Tagged as: Health, Online dating<< Previous question   Next question >>
Question - (20 September 2017) 5 Answers - (Newest, 22 September 2017)
A female United Kingdom age 41-50, anonymous writes:

This is quite a lot to read but theres a lot of detail to it. ive been trying online dating for a while had a few dates but nothing special yet. A guy messaged me and we got chatting i could tell the relief in him that i wasnt stuck up and and shallow .

Anyway we have been chatting for 2 month but not solid 2 month . At the beginning he was happy i was a real person and gave me his phone number but i told him to slow down it appeared he was putting all his hopes on me. after a couple of week he went quiet then when he came back on he said he hadnt been well so i thought ok .

Then after a week he blocked me and i didnt know why then 3 days later he unblocked me and was messaging me as tho nothing had happened so i kind of had words with him but i wasnt nasty . He claimed his account had been hacked to this day i still dont believe him.

Anyway i gave him a chance to open up more and he admitted he doesnt work ( when he explained why i didnt mind ) and he suffers from ptsd ( this hasnt put me off him ) . Its been 9 years since he left the army and im not sure how long hes suffered this for. Ive done some investigating about him and found he is legit , we arranged a date for 30th sept which is next week but he hasnt been online for nearly 2 week again . A couple of times i had messaged him before and know he read my message but never replied.

The thing is i dont feel like meeting him next week because he is dragging his feet so to speak as in getting to know each other and him going quiet isnt helping . were not getting to know each other much so doesnt feel right to me now i feel like waiting a few more week. i know everyone will think hes married or hiding something and hes flaky and i should be careful and not put all my hopes on him .

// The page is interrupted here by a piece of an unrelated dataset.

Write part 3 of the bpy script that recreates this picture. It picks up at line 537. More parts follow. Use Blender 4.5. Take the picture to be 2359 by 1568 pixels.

We have to remember he suffers from ptsd ( due to army life) i may sound a bit too over the top but i like to do a big check on people if im going to meet them im very careful. so i know hes not married and im deffo not putting all my hopes on him .

Does it sound harsh if i message him and say the date is off for 30th sept we need to get to know each other more not just an odd random message here and there and arrange something for oct ?

i worry a bit because certain things can knock someone down and it could be worse with ptsd .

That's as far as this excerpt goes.